Sayın Önder SENNAROĞLU, başta Kumyalı olmak üzere bir çok merkezden balyalar konusunda şikayetler almaya başladık. Bazı ağalar eğer balyaları ucuza alıp Güney’de fahiş fiyata satıyorsa bunun hesabı mutlak sorulmalı…
Sayın İrsen KÜÇÜK, Metehan’daki Kemal Küçük parkının isminin değiştirilmek istendiğini biliyor muydunuz? Bir zamanlar önünüzde düğme ilikleyenler bakın şimdi arkanızdan nasıl tezgah çeviriyorlar…
Sayın Mustafa AKINCI, artık Türk basını değil Rum basını da sizi izlemeye aldı ve Cumhurbaşkanlığı adaylığınız süresince peşinizi bırakmayacaklar. Bundan sonra ağzınızdan çıkacak en küçük bir açıklama bile tarih sayfalarına yazılacak. Kolay gelsin…
Sayın Ali Rıza USLUER, İstanbul’da çok başarılı bir ameliyat geçirip hızlı bir iyileşme sürecine girdiğinizi memnuniyetle öğrendik. Kıbrıs’taki dostlarınız dört gözle geleceğiniz günü bekliyorlar…Büyük geçmiş olsun.
Sayın Gaye BOYACI, Göçmenköy’deki Lemar müşterilerinden sitem mesajları geliyor. Zira klimalar artık tamamen kapanmış ve alışverişte zorluk çekiyorlarmış. Tasarrufun da bu kadarı müşteri kaçırabilir, haberiniz olsun.
Sayın Ahmet MURATOĞLU, siyasette çok hassas bir dönemden geçiyoruz ve özellikle sosyal medyada biraz daha hassas olmanızdan yana mesajlarınız geliyor. Gereksiz tartışmalar yüce meclise aman zarar vermesin!
Sayın Mehmet CIVA, geçtiğimiz günlerde Lapta’da önemli bir trafik kazası geçirdiğinizi üzülerek öğrendik. Büyük geçmiş olsun. Gazetelerde kaza haberi yanlış yazılınca üzüntünüz bir o kadar daha olmuş. Basın da bazen hata yapar, idare edeceksiniz artık…
Sayın Kutlay ERK, CTP son dönemde 42 kişiyi mevsimlik işçi diye istihdam etti ve bunların bir çoğu şu anda masa başı işe başladılar. Bu konuda UBP’yi çok ağır sözlerle eleştirdiğinizi unutmadınız değil mi?
Sayın Rasıh REŞAT, çok yakında gazeteyi sizin eski mekana taşıyacağınızı öğrendik. Böylelikle Haberdar’daki mutlu günleri de yad etme imkanı bulacaksınız değil mi? Hadi hayırlısı…
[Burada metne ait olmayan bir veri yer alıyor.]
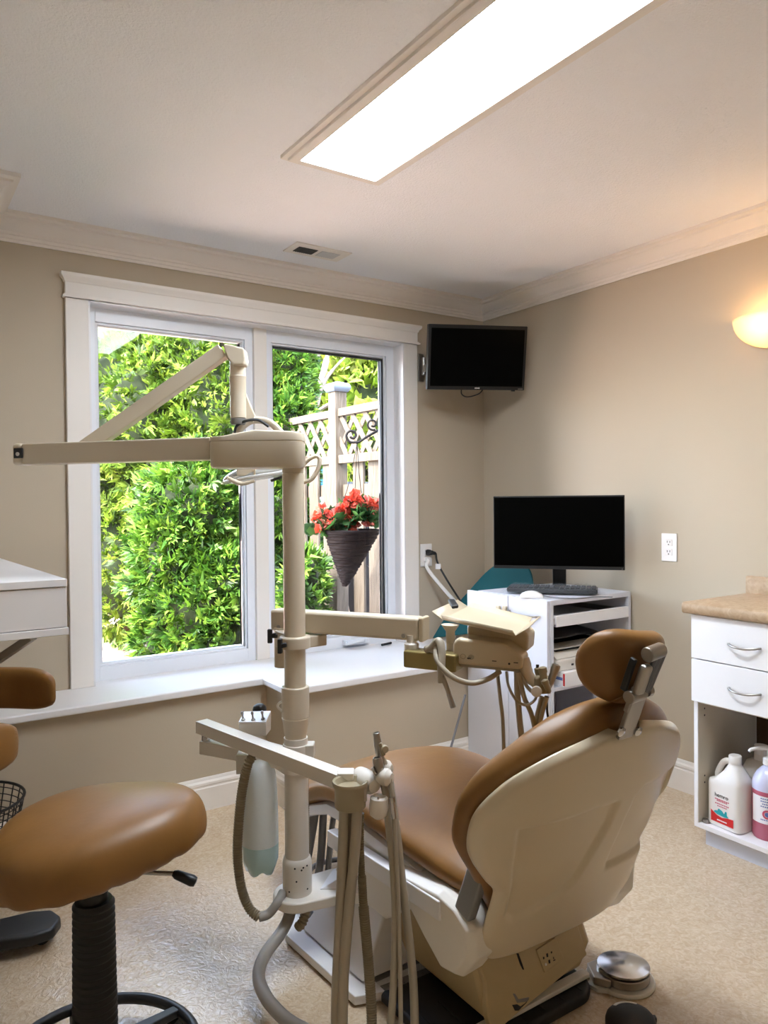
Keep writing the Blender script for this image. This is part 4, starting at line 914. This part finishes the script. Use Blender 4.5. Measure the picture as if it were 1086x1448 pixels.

Sayın Sabahattin İSMAİL, sizin gibi yıllarına yazmaya vermiş birisi nasıl olur da bu kadar uzun bir süre yazmaktan uzak durur hala anlamış değiliz. Umarız Karpaz tatili sonrası artık medyaya geri dönersiniz…
Sayın Fevzi TANPINAR, okul çağına gelmiş çocuklar ikiz olunca masraflar da ikiye katlanıyor değil mi? Okul alışverişi yaparken bir hayli terlediğiniz görülmüş. Daha durun bakalım ileriki yıllarda ne yapacaksınız?
Sayın Fayka KİŞİ, ikinci doğum için artık saatleri saymaya başlamışsınız. Sahil bebek şimdiden vatana ve millete hayırlı olsun. Çeyrek altını satın aldım tarihi günü bekliyorum…
 
GÜNÜN FOTOĞRAFI:
 



Günün Fıkrası
 
Dilenci

Adamın biri bir gün yolda giderken bir dilenciye rastlar. Dilenciye bir para verir ve al bununla bir sigara alırsın der.
Dilenci "beyim ben hiç sigara içmem" der. Bunun üzerine adam o zaman bir bira içersin der.
Dilenci "ben ağzıma içki koymam" der. Sen de o zaman bir altılı oynarsın.
Dilenci "beyim ben hiç kumarda oynamam" deyince adam o zaman al bu parayı ve bizim eve gel der.
Dilenci neden olduğunu sorar. Adam
"Karım seni bir görsün içki ve sigara içmeyen, kumar oynamayan bir adamın hali ne oluyor."